### Collected data
[Begin]
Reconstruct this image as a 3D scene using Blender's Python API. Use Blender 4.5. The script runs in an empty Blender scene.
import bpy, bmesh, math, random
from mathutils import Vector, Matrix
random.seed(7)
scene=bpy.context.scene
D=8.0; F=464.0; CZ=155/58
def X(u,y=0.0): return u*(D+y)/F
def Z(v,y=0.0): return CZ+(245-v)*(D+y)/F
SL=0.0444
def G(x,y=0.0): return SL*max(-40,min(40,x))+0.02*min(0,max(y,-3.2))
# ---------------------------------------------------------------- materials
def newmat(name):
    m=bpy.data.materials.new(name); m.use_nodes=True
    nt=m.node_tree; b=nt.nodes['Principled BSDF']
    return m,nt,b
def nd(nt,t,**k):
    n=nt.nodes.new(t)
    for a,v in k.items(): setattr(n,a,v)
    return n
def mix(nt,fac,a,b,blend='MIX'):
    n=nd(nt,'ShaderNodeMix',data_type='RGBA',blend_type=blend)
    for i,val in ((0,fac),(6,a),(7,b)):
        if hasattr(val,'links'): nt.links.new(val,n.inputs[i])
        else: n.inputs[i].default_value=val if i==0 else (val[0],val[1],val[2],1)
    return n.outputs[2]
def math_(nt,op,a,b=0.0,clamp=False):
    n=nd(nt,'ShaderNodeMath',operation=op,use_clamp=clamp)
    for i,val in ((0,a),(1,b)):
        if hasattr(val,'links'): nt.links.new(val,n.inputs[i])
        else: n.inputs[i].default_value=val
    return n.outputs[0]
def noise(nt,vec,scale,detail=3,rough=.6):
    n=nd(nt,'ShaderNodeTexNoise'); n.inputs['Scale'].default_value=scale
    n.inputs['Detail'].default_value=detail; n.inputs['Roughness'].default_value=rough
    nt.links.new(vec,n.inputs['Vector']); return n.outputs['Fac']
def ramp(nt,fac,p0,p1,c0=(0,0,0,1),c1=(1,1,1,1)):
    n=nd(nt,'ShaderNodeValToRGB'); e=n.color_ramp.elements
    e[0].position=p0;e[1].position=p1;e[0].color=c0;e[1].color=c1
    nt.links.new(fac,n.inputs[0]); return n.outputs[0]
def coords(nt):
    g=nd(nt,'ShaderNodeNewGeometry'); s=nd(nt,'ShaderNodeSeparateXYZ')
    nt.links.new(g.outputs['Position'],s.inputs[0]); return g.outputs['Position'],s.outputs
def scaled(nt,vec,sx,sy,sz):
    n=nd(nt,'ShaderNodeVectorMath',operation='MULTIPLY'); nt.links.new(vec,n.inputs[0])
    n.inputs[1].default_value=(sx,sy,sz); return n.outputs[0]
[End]
### Direction
Give an exact repetition of all the material.

### Full output
Reconstruct this image as a 3D scene using Blender's Python API. Use Blender 4.5. The script runs in an empty Blender scene.
import bpy, bmesh, math, random
from mathutils import Vector, Matrix
random.seed(7)
scene=bpy.context.scene
D=8.0; F=464.0; CZ=155/58
def X(u,y=0.0): return u*(D+y)/F
def Z(v,y=0.0): return CZ+(245-v)*(D+y)/F
SL=0.0444
def G(x,y=0.0): return SL*max(-40,min(40,x))+0.02*min(0,max(y,-3.2))
# ---------------------------------------------------------------- materials
def newmat(name):
    m=bpy.data.materials.new(name); m.use_nodes=True
    nt=m.node_tree; b=nt.nodes['Principled BSDF']
    return m,nt,b
def nd(nt,t,**k):
    n=nt.nodes.new(t)
    for a,v in k.items(): setattr(n,a,v)
    return n
def mix(nt,fac,a,b,blend='MIX'):
    n=nd(nt,'ShaderNodeMix',data_type='RGBA',blend_type=blend)
    for i,val in ((0,fac),(6,a),(7,b)):
        if hasattr(val,'links'): nt.links.new(val,n.inputs[i])
        else: n.inputs[i].default_value=val if i==0 else (val[0],val[1],val[2],1)
    return n.outputs[2]
def math_(nt,op,a,b=0.0,clamp=False):
    n=nd(nt,'ShaderNodeMath',operation=op,use_clamp=clamp)
    for i,val in ((0,a),(1,b)):
        if hasattr(val,'links'): nt.links.new(val,n.inputs[i])
        else: n.inputs[i].default_value=val
    return n.outputs[0]
def noise(nt,vec,scale,detail=3,rough=.6):
    n=nd(nt,'ShaderNodeTexNoise'); n.inputs['Scale'].default_value=scale
    n.inputs['Detail'].default_value=detail; n.inputs['Roughness'].default_value=rough
    nt.links.new(vec,n.inputs['Vector']); return n.outputs['Fac']
def ramp(nt,fac,p0,p1,c0=(0,0,0,1),c1=(1,1,1,1)):
    n=nd(nt,'ShaderNodeValToRGB'); e=n.color_ramp.elements
    e[0].position=p0;e[1].position=p1;e[0].color=c0;e[1].color=c1
    nt.links.new(fac,n.inputs[0]); return n.outputs[0]
def coords(nt):
    g=nd(nt,'ShaderNodeNewGeometry'); s=nd(nt,'ShaderNodeSeparateXYZ')
    nt.links.new(g.outputs['Position'],s.inputs[0]); return g.outputs['Position'],s.outputs
def scaled(nt,vec,sx,sy,sz):
    n=nd(nt,'ShaderNodeVectorMath',operation='MULTIPLY'); nt.links.new(vec,n.inputs[0])
    n.inputs[1].default_value=(sx,sy,sz); return n.outputs[0]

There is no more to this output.